15 - What other writers or writings are important for your work, or simply your life outside of your work?

Toni Morrison, Cormac McCarthy, James Hillman, Louise Erdrich, Claire Keegan, Jenny Offill, George Saunders, Miriam Toews, Joseph Campbell, Fyodor Dostoevsky, William Faulkner, and Virginia Woolf.

16 - What would you like to do that you haven't yet done?

Live somewhere else for an extended period. Japan and Ireland come to mind.

17 - If you could pick any other occupation to attempt, what would it be? Or, alternately, what do you think you would have ended up doing had you not been a writer?

I would love to be a farmer or run a small bookshop. Not exactly an exciting response, but there you have it. I have no desire to skydive or hike the Himalayas, though that would be a more exciting answer.
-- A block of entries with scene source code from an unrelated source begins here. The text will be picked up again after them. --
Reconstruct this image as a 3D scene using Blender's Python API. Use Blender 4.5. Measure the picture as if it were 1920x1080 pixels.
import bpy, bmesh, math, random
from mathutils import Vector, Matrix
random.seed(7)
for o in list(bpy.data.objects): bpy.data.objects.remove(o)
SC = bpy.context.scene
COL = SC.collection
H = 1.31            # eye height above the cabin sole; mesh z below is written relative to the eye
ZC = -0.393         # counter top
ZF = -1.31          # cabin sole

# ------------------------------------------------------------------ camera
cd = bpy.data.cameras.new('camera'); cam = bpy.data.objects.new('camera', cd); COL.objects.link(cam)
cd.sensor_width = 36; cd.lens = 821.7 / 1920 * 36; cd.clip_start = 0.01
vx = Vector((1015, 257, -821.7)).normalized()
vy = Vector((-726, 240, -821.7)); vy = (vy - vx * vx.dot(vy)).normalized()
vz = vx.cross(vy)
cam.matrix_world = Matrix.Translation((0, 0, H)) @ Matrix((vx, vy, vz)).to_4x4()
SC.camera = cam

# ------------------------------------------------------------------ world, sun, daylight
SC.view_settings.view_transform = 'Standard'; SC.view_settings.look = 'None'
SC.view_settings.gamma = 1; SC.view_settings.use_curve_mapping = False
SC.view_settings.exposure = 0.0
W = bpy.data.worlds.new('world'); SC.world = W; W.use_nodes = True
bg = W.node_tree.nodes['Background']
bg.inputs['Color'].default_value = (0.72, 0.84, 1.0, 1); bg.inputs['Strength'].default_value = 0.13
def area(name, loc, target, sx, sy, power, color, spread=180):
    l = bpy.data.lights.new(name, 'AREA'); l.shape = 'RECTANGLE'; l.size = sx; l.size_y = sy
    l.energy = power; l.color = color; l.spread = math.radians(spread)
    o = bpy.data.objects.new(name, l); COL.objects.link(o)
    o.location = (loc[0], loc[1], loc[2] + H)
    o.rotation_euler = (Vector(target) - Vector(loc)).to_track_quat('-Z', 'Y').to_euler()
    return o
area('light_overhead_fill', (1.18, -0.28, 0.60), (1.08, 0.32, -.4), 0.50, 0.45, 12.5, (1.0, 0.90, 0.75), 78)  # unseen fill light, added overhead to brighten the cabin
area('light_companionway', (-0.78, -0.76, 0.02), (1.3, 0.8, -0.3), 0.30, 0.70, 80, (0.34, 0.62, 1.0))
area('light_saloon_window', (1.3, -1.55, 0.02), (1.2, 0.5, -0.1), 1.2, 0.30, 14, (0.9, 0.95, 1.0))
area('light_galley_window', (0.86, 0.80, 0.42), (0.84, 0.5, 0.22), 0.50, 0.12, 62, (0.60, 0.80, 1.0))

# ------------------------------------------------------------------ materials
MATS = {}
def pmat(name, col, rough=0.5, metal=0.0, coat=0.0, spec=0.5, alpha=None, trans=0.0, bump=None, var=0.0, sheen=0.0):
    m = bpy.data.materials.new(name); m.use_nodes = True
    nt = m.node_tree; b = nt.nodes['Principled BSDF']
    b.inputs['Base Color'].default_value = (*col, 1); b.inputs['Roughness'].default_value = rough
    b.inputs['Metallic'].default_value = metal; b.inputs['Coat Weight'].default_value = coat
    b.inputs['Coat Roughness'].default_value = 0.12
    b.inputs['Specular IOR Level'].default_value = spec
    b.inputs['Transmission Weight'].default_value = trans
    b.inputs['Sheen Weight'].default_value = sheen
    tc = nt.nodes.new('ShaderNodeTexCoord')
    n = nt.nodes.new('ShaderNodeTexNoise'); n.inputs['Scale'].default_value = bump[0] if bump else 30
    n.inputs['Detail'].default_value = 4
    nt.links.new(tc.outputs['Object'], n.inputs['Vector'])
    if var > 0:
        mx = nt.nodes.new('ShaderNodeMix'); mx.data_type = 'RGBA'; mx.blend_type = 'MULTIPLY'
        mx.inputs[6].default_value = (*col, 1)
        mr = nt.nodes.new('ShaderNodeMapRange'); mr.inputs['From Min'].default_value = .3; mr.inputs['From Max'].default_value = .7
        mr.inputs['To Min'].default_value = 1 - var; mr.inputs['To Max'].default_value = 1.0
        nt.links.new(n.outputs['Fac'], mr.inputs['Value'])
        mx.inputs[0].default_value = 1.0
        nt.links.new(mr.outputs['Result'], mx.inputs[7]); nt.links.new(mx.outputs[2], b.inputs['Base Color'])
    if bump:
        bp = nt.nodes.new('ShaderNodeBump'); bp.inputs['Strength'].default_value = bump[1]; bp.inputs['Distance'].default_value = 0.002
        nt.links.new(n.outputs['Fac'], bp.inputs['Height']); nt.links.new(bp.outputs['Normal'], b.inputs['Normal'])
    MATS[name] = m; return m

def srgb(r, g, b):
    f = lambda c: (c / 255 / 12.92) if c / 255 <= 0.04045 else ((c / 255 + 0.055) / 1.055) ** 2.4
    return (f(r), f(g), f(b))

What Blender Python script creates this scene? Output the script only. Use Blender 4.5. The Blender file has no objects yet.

18 - What made you write, as opposed to doing something else?

Though my creativity takes various avenues, it is always fueled by storytelling. I consider myself a beginner in writing fiction, but in storytelling and dialogue and creating scenes that evoke emotion, I feel comfortable saying that this is what I do. From years of performing my writing in front of an audience, I have gained an immediate visceral sense of how to connect with an audience through words.

19 - What was the last great book you read? What was the last great film?

I just finished Lydia Davis’s collection Our Strangers, which I loved and Dennis Lehane’s Small Mercies. And last week I saw the film American Fiction, which I really enjoyed.

20 - What are you currently working on?

Various short pieces, that will likely turn into longer pieces.